Дважды в день почтальон приносит мешки с письмами читателей.
Теперь в «Крокодиле» солидный штат сотрудников, шесть отделов. Редакция располагает целым этажом в новом здании издательства «Правда» (и все равно тесновато!)
А когда-то…
И тут начинаются воспоминания…
— Когда я впервые пришел в редакцию, не было и половины нынешнего состава, — говорит один.
— А я помню один-два отдела — и все, — говорит другой.
— На моей памяти все, включая главного редактора, умещались в трех комнатушках, — говорит третий.
— Это что! — вспомнил Юлий Ганф. — Когда я впервые принес свой рисунок в «Крокодил», тут было всего десять человек вместе… с читателями.
В большом зале, что размещался на пятом этаже издательства «Правда», где раньше была редакция журнала «Крокодил», всегда было людно и весело. Тут можно было увидеть М. М. Зощенко, только что приехавшего из Ленинграда и рассказывающего В. Ардову что-то интересное (неинтересного от него, наверное, никто не слышал) или Степана Олейника из Киева среди поэтов-москвичей.
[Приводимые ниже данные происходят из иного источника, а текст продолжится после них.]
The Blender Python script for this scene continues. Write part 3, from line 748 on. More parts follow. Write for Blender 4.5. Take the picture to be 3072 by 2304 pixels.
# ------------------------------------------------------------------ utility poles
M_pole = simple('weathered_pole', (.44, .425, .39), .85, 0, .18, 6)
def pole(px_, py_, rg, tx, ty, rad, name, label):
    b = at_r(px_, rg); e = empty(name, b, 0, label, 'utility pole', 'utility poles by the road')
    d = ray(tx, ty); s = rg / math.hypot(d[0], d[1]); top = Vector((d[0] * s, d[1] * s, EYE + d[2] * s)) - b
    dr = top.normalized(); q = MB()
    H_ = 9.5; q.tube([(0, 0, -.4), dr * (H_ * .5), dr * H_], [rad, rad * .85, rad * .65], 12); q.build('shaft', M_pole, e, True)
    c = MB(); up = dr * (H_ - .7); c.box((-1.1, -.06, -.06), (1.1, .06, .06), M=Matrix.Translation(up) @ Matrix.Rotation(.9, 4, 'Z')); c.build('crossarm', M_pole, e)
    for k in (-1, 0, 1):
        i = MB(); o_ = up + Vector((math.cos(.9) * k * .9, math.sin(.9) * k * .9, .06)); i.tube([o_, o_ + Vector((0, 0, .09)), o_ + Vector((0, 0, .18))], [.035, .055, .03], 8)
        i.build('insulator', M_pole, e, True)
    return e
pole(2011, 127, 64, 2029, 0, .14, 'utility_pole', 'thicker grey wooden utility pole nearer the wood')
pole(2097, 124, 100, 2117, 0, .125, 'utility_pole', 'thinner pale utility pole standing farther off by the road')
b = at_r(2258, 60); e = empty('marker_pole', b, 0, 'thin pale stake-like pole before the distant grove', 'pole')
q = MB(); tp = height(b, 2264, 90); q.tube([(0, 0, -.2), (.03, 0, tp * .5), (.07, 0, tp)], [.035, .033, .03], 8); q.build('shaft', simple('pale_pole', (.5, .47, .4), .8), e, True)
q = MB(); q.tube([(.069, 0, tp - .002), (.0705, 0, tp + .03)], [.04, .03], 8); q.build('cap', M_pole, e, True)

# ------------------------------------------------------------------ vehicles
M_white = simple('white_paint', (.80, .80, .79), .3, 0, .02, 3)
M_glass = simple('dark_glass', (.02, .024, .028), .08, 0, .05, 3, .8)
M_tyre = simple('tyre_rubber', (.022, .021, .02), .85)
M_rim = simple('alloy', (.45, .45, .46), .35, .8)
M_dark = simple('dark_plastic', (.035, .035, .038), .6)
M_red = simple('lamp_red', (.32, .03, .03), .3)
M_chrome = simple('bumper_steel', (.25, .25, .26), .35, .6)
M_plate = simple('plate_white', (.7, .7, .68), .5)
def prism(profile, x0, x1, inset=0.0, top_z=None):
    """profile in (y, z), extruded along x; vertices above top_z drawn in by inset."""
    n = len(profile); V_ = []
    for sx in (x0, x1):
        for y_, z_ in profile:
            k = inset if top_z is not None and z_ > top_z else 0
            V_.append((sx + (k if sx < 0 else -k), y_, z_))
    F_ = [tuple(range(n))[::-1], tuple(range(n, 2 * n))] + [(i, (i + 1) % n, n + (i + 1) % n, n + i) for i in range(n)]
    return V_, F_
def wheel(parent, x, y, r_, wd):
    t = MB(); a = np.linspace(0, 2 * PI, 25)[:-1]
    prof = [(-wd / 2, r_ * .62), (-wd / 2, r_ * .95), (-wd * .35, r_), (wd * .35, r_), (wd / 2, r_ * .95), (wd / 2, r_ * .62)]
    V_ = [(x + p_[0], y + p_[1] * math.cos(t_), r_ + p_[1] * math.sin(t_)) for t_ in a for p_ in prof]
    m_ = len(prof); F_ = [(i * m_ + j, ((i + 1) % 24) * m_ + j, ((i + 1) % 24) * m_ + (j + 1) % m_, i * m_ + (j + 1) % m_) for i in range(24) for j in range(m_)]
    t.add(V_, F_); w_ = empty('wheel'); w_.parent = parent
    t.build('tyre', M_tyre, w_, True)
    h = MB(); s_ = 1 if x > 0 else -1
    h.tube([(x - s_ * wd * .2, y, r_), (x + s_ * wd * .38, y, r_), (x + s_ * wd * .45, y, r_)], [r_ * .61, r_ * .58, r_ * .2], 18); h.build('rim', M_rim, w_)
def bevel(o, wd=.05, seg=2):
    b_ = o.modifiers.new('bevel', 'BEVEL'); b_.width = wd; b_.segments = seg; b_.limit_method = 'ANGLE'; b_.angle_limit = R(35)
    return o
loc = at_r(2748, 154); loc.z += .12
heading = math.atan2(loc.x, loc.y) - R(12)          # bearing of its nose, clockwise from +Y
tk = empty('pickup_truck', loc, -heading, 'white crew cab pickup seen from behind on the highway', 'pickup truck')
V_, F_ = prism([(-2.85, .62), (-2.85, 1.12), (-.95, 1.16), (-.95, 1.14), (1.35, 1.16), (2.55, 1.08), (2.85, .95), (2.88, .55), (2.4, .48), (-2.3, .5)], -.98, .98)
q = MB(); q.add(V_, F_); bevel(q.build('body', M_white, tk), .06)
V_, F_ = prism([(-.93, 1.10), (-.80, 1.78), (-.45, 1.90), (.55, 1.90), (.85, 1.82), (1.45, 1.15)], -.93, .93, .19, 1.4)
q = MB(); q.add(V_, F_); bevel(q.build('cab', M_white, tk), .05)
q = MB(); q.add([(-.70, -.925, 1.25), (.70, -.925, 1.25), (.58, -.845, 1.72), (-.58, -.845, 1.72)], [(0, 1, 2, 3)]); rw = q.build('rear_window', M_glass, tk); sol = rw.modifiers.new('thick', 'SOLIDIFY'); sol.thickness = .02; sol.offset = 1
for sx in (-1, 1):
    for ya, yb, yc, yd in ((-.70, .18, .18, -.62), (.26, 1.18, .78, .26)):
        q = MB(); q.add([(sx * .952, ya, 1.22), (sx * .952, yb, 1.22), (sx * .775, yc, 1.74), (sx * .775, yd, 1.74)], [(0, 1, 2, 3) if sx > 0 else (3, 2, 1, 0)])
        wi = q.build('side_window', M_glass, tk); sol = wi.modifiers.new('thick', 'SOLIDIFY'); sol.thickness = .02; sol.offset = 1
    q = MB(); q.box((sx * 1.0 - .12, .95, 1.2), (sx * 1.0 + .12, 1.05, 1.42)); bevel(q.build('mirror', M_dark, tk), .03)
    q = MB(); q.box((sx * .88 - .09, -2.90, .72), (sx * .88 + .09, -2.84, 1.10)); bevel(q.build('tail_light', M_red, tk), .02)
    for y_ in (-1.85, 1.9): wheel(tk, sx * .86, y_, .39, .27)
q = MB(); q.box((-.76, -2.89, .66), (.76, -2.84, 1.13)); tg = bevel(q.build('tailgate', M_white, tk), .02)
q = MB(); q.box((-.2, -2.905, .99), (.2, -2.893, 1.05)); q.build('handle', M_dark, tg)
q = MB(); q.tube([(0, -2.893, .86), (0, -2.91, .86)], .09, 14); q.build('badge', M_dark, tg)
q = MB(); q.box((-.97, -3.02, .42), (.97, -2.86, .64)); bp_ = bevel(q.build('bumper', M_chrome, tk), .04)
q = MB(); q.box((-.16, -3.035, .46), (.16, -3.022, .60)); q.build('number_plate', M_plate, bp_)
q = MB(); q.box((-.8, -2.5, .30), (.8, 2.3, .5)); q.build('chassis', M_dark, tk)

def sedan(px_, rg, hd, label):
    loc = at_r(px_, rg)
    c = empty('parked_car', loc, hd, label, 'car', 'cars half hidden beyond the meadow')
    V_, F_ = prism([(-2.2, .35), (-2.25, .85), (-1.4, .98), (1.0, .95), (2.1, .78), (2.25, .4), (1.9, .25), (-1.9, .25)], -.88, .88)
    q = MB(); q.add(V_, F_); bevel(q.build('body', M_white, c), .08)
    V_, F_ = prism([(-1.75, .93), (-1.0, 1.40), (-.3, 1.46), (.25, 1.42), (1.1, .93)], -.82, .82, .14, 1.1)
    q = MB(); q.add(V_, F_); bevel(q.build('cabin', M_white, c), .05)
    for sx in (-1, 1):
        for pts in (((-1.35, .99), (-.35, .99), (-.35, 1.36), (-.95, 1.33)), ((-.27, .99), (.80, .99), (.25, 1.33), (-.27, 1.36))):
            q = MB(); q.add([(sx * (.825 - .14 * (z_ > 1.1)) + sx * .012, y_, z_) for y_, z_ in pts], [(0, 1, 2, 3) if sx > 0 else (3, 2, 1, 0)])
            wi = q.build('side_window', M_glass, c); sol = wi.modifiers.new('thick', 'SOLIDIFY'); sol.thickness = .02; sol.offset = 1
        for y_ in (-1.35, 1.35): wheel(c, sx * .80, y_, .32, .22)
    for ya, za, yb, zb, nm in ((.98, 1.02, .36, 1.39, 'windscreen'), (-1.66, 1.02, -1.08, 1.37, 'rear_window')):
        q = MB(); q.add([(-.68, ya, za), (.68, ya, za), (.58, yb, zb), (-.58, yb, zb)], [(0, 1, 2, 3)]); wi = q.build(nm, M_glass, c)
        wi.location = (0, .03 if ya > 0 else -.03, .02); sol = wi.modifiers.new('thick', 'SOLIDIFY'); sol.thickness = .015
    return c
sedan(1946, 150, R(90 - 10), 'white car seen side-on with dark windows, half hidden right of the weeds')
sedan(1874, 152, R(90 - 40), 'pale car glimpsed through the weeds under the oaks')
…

Когда в редакцию приходил Ю. Ганф, его сразу окружало несколько человек. Дело в том, что Ганф был блестящий рассказчик. Десятки всевозможных историй о себе, о друзьях-сатириках, и все с юмором, с мягким, добрым ганфовским юмором. А его шуткам завидовали даже фельетонисты.
Вот зашел разговор о модах: о джинсах, женских брюках, бородах, бакенбардах, «рубахах-газетах».
— А вы знаете, — улыбнулся Ю. Ганф, — я ведь тоже в молодости был модником. И еще каким! Ведь это я впервые в Москве (а было это еще в 1927 году) начал носить радикулит!